Directions
Please give the listing again in its entirety, exactly as written.

Material provided
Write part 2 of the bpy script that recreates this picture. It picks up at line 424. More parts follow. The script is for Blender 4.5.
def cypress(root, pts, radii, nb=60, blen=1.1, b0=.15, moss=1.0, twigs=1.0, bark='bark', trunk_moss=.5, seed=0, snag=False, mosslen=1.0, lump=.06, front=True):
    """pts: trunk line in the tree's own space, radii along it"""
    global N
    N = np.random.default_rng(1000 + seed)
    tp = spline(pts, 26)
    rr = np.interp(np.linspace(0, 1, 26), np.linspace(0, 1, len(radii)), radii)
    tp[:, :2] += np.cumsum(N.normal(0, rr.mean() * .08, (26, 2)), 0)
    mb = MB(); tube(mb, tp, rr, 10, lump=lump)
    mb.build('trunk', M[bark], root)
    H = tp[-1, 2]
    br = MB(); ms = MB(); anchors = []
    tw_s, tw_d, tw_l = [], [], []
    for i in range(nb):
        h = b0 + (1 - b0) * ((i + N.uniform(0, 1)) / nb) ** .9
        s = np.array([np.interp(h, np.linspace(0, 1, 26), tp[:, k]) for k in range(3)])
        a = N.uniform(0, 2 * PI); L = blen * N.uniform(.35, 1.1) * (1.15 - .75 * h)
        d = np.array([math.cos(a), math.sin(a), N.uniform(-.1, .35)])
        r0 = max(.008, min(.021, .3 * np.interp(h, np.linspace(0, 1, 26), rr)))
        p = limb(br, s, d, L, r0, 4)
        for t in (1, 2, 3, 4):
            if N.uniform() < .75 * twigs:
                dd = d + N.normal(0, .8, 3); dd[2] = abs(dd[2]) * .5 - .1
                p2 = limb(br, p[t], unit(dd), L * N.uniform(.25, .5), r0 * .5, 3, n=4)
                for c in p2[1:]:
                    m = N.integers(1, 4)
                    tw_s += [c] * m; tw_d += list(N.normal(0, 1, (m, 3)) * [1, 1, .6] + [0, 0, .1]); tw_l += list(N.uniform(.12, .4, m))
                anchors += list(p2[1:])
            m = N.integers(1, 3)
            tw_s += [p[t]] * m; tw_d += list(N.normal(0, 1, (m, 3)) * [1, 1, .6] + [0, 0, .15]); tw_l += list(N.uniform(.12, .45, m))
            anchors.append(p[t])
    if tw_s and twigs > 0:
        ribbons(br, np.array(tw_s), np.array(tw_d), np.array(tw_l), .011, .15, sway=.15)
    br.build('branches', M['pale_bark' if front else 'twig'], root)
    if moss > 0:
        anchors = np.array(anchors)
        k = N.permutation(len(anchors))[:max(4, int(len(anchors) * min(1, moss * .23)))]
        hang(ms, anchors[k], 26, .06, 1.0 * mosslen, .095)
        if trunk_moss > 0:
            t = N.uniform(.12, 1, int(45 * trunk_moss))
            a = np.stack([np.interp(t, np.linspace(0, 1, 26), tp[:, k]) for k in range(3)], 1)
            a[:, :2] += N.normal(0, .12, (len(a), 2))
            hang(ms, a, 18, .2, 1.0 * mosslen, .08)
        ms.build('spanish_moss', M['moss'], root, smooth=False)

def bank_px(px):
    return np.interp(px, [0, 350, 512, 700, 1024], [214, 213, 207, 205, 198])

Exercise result
Write part 2 of the bpy script that recreates this picture. It picks up at line 424. More parts follow. The script is for Blender 4.5.
def cypress(root, pts, radii, nb=60, blen=1.1, b0=.15, moss=1.0, twigs=1.0, bark='bark', trunk_moss=.5, seed=0, snag=False, mosslen=1.0, lump=.06, front=True):
    """pts: trunk line in the tree's own space, radii along it"""
    global N
    N = np.random.default_rng(1000 + seed)
    tp = spline(pts, 26)
    rr = np.interp(np.linspace(0, 1, 26), np.linspace(0, 1, len(radii)), radii)
    tp[:, :2] += np.cumsum(N.normal(0, rr.mean() * .08, (26, 2)), 0)
    mb = MB(); tube(mb, tp, rr, 10, lump=lump)
    mb.build('trunk', M[bark], root)
    H = tp[-1, 2]
    br = MB(); ms = MB(); anchors = []
    tw_s, tw_d, tw_l = [], [], []
    for i in range(nb):
        h = b0 + (1 - b0) * ((i + N.uniform(0, 1)) / nb) ** .9
        s = np.array([np.interp(h, np.linspace(0, 1, 26), tp[:, k]) for k in range(3)])
        a = N.uniform(0, 2 * PI); L = blen * N.uniform(.35, 1.1) * (1.15 - .75 * h)
        d = np.array([math.cos(a), math.sin(a), N.uniform(-.1, .35)])
        r0 = max(.008, min(.021, .3 * np.interp(h, np.linspace(0, 1, 26), rr)))
        p = limb(br, s, d, L, r0, 4)
        for t in (1, 2, 3, 4):
            if N.uniform() < .75 * twigs:
                dd = d + N.normal(0, .8, 3); dd[2] = abs(dd[2]) * .5 - .1
                p2 = limb(br, p[t], unit(dd), L * N.uniform(.25, .5), r0 * .5, 3, n=4)
                for c in p2[1:]:
                    m = N.integers(1, 4)
                    tw_s += [c] * m; tw_d += list(N.normal(0, 1, (m, 3)) * [1, 1, .6] + [0, 0, .1]); tw_l += list(N.uniform(.12, .4, m))
                anchors += list(p2[1:])
            m = N.integers(1, 3)
            tw_s += [p[t]] * m; tw_d += list(N.normal(0, 1, (m, 3)) * [1, 1, .6] + [0, 0, .15]); tw_l += list(N.uniform(.12, .45, m))
            anchors.append(p[t])
    if tw_s and twigs > 0:
        ribbons(br, np.array(tw_s), np.array(tw_d), np.array(tw_l), .011, .15, sway=.15)
    br.build('branches', M['pale_bark' if front else 'twig'], root)
    if moss > 0:
        anchors = np.array(anchors)
        k = N.permutation(len(anchors))[:max(4, int(len(anchors) * min(1, moss * .23)))]
        hang(ms, anchors[k], 26, .06, 1.0 * mosslen, .095)
        if trunk_moss > 0:
            t = N.uniform(.12, 1, int(45 * trunk_moss))
            a = np.stack([np.interp(t, np.linspace(0, 1, 26), tp[:, k]) for k in range(3)], 1)
            a[:, :2] += N.normal(0, .12, (len(a), 2))
            hang(ms, a, 18, .2, 1.0 * mosslen, .08)
        ms.build('spanish_moss', M['moss'], root, smooth=False)

def bank_px(px):
    return np.interp(px, [0, 350, 512, 700, 1024], [214, 213, 207, 205, 198])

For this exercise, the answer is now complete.